Houston, We Have a Problem


There is a great documentary out right now called, Apollo 13 Survival. If you’re not familiar with the story, on April 13, 1970, two days into lift off, an oxygen tank in their service module exploded, leaving three astronauts without most of their oxygen supply, electricity and other vital resources. Basically, the shit hit the fan. Astronaut Jim Lovell’s now famous quote came across the radio to mission control in five words:

 

“Houston, we’ve had a problem”. 

 

A problem was putting it mildly as he calmly stated disaster beyond imagination. They were about two days shy of oxygen to get home at their current rate of speed. Together, with the astronauts, mission control worked tirelessly, chain smoking many packs of Pall Mall’s to figure out how to get them back, not only safely, but quicker. They crawled into the lunar module that was built for two that had never been flown, now turned life boat hurling through space and awaited advice. Time was running out.

 

Ultimately, mission control made a bold decision. Instead of Apollo 13 turning right back around toward Earth, they decided the doomed spacecraft needed to go AWAY from the Earth and around the moon to get home. To get back to Earth they were going to use the moon’s gravity to ‘slingshot’ the spacecraft with much more force and speed. 

Spoiler alert: these three astronauts, Lovell, Swigert and Haise survived their near death mission to tell the tale of leadership, teamwork and hope. 

 

I simply can’t imagine what was going through their minds as they went further AWAY from Earth and all the way around the dark side of the moon. So counterintuitive. 

 

It got me thinking. Not just physically, but emotionally and metaphorically they had to face the “shadow’ of their lives. How fitting their journey is to me right now on our little blue ball spinning in space. 

 

That there are moments in life where we need to let go, even if we don’t want to. We have to go toward the moon, when every ounce of our body shouts, go back!

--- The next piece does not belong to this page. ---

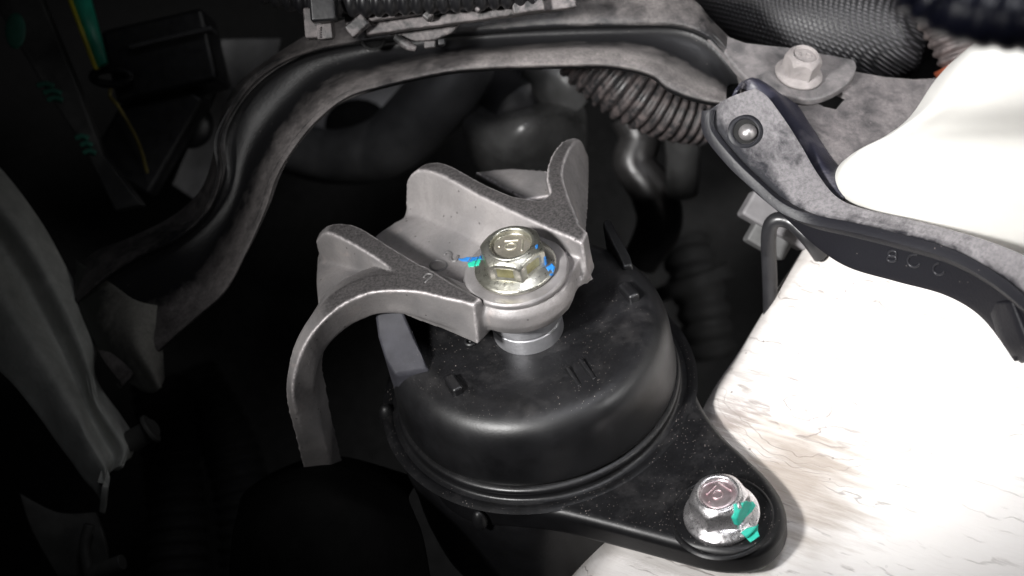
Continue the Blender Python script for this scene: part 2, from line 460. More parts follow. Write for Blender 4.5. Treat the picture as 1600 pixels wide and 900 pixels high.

And fast. Of having to let go, even and especially when we don’t want to. We have to go toward the moon. We have to let go of knowing and certainty. That we have to open up to whatever is asked of us. Those three brave men had to pay attention to another way of thinking and let the plan go as it was. They had to open doors and crawl into a module that was never meant to be flown in space. 

 

They had to let go to receive. They had to let go of attachments on how things ‘should be’. The had to surrender a plan for the greater good to survive. They had to stay the course of going further out, even if it felt isolating and lonely. 

 

THEY HAD TO TRUST IN THE UNKNOWN. 

 

“Home. It suddenly dawned on us, what we had just done when we landed. On looking out at the Earth from space I realized it was the only place we could go to. The only place that was home to us”, said Jim Lovell when they landed. 

 

Like that lunar module having orbited the dark side of the moon, crisis brings a fuel to ignite the engine of the soul, igniting fires within us when it seems there is no hope in sight. That there is so much struggle and pain in the world, but looking down out at the Earth from afar we can see there is so much more!

 

We are all on this spaceship together. Stay the course, even if it feels isolating and lonely while orbiting the dark side of the moon. Look for alternative options in your situation. Enlist in help from others, your very own mission control. Detach from the proverbial plan and let it be. Rise above ‘it’ into a place of trusting in the unknown. Instead of continuing on a ‘botched’ mission we can choose to wonder if closed door after closed door, obstacle after obstacle is just a prompt to look for the way to get back to the Earth. To groundedness. To life. To love. To balance ourselves on a spinning planet that is our spaceship. Like those astronauts, to pay attention to another way. And to ask for help.

 

I wish you peace. I wish you safe. I wish you love.